Requirement =>
Take every line where the string "scene" appears and copy it.

Given information =>
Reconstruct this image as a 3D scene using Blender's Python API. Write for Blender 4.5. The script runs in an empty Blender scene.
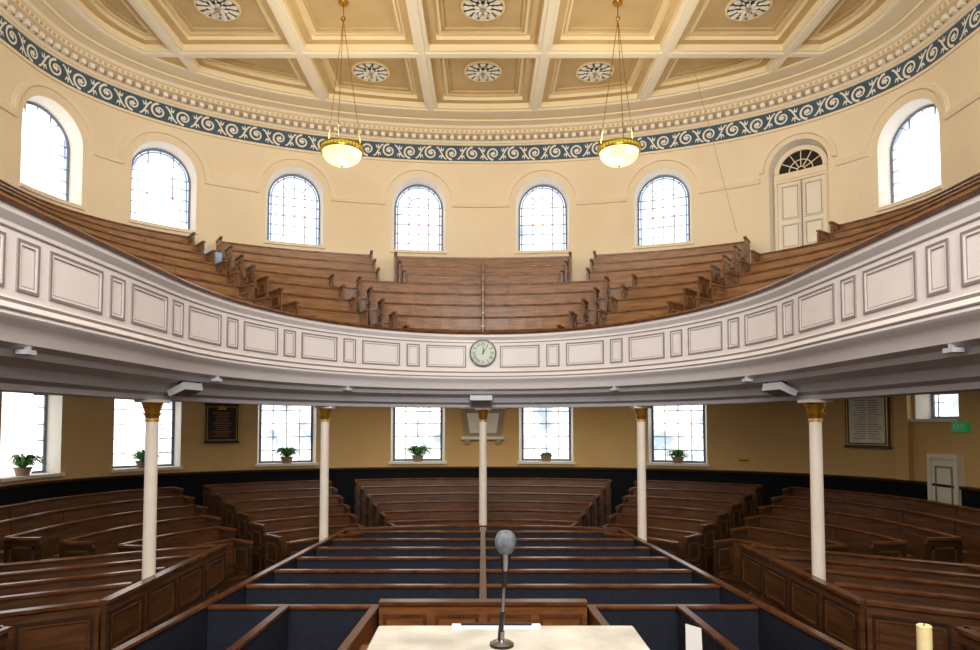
import bpy, math, random
from mathutils import Vector
random.seed(7)
CH=3.3; FPX=653.0; CX=483.0; HY=422.0
S=bpy.context.scene
pi=math.pi

# ---------------- materials ----------------
def lin(c):
    return tuple(((v/255)/12.92 if v/255<=0.04045 else (((v/255)+0.055)/1.055)**2.4) for v in c)+(1,)
def mat(name,c,rough=.6,c2=None,scale=3.0,stretch=(1,1,1),metal=0,bump=0,emit=None,es=0,spec=.5,detail=4):
    m=bpy.data.materials.new(name); m.use_nodes=True
    nt=m.node_tree; b=nt.nodes['Principled BSDF']
    b.inputs['Roughness'].default_value=rough; b.inputs['Metallic'].default_value=metal
    b.inputs['Specular IOR Level'].default_value=spec
    b.inputs['Base Color'].default_value=lin(c)
    if c2 or bump:
        tc=nt.nodes.new('ShaderNodeTexCoord'); mp=nt.nodes.new('ShaderNodeMapping')
        mp.inputs['Scale'].default_value=stretch
        nz=nt.nodes.new('ShaderNodeTexNoise'); nz.inputs['Scale'].default_value=scale; nz.inputs['Detail'].default_value=detail
        nt.links.new(tc.outputs['Object'],mp.inputs['Vector']); nt.links.new(mp.outputs['Vector'],nz.inputs['Vector'])
        if c2:
            r=nt.nodes.new('ShaderNodeValToRGB'); r.color_ramp.elements[0].position=.32; r.color_ramp.elements[1].position=.68
            r.color_ramp.elements[0].color=lin(c); r.color_ramp.elements[1].color=lin(c2)
            nt.links.new(nz.outputs['Fac'],r.inputs['Fac']); nt.links.new(r.outputs['Color'],b.inputs['Base Color'])
        if bump:
            bp=nt.nodes.new('ShaderNodeBump'); bp.inputs['Strength'].default_value=bump; bp.inputs['Distance'].default_value=.02
            nt.links.new(nz.outputs['Fac'],bp.inputs['Height']); nt.links.new(bp.outputs['Normal'],b.inputs['Normal'])
    if emit:
        b.inputs['Emission Color'].default_value=lin(emit); b.inputs['Emission Strength'].default_value=es
    return m
M={}
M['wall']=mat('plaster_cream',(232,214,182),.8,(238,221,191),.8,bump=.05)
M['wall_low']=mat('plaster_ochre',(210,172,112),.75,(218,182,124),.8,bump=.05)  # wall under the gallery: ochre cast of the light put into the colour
M['trimcream']=mat('plaster_trim',(236,220,190),.7)
M['reveal']=mat('reveal_white',(232,226,216),.7)
M['ceil']=mat('ceiling_plaster',(236,222,194),.8,(240,228,202),.6)
M['rib']=mat('ceiling_rib_white',(244,235,214),.8)
M['coffer']=mat('coffer_tan',(198,170,122),.8,(212,186,138),1.2)
M['coffer2']=mat('coffer_step_yellow',(238,220,178),.8)
M['slate']=mat('frieze_slate_blue',(56,82,98),.7,(70,94,110),3)
M['scroll']=mat('frieze_scroll_cream',(236,230,214),.7)
M['fascia']=mat('gallery_paint_white',(232,226,226),.45,(238,233,233),1.0)
M['fline']=mat('gallery_moulding_grey',(138,128,128),.5)
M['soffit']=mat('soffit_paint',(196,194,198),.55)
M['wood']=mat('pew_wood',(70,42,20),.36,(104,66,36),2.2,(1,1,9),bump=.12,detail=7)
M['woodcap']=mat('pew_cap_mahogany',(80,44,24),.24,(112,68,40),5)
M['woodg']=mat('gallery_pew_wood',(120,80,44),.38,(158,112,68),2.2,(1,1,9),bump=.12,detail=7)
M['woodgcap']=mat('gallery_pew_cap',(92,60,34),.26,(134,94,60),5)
M['woodd']=mat('pew_panel_dark',(44,27,16),.4,(66,42,25),3,(1,1,8))
M['woodm']=mat('stewards_pew_wood',(110,66,32),.35,(142,90,50),3,(1,1,8),bump=.1)
M['navy']=mat('navy_upholstery',(14,19,34),.75,(23,29,48),12)
M['navyw']=mat('navy_wainscot',(8,10,16),.8,(12,14,22),4,spec=.2)
M['carpet']=mat('floor_carpet',(38,23,17),.9,(50,32,24),20,bump=.1)
M['gfloor']=mat('gallery_floor_boards',(62,42,27),.6,(80,54,34),6)
M['column']=mat('column_cream',(240,228,214),.4,(246,236,222),2)
M['gold']=mat('gilding',(205,155,55),.35,metal=.8)
M['brass']=mat('brass',(190,150,70),.3,metal=1)
M['chrome']=mat('chrome',(150,150,155),.25,metal=1)
M['black']=mat('black_paint',(18,18,20),.4)
M['micgrey']=mat('mic_foam',(112,118,126),.7,(80,86,92),90)
M['marble']=mat('lectern_marble',(206,202,192),.4,(160,157,148),9,detail=10)
M['paper']=mat('paper',(238,238,232),.8)
M['red']=mat('red_cover',(170,20,36),.6)
M['leaf']=mat('leaf_green',(50,112,44),.5,(96,156,66),9)
M['pot']=mat('terracotta_pot',(150,126,104),.7)
M['stone']=mat('memorial_stone',(244,238,226),.6,(228,220,206),5)
M['stoned']=mat('memorial_stone_grey',(150,136,120),.6,(168,152,134),5)
M['slateb']=mat('memorial_slate',(30,26,26),.35,(42,36,34),6)
M['engr']=mat('engraving',(96,84,70),.7)
M['green']=mat('exit_green',(20,130,70),.5,emit=(20,130,70),es=.4)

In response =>
Reconstruct this image as a 3D scene using Blender's Python API. Write for Blender 4.5. The script runs in an empty Blender scene.
S=bpy.context.scene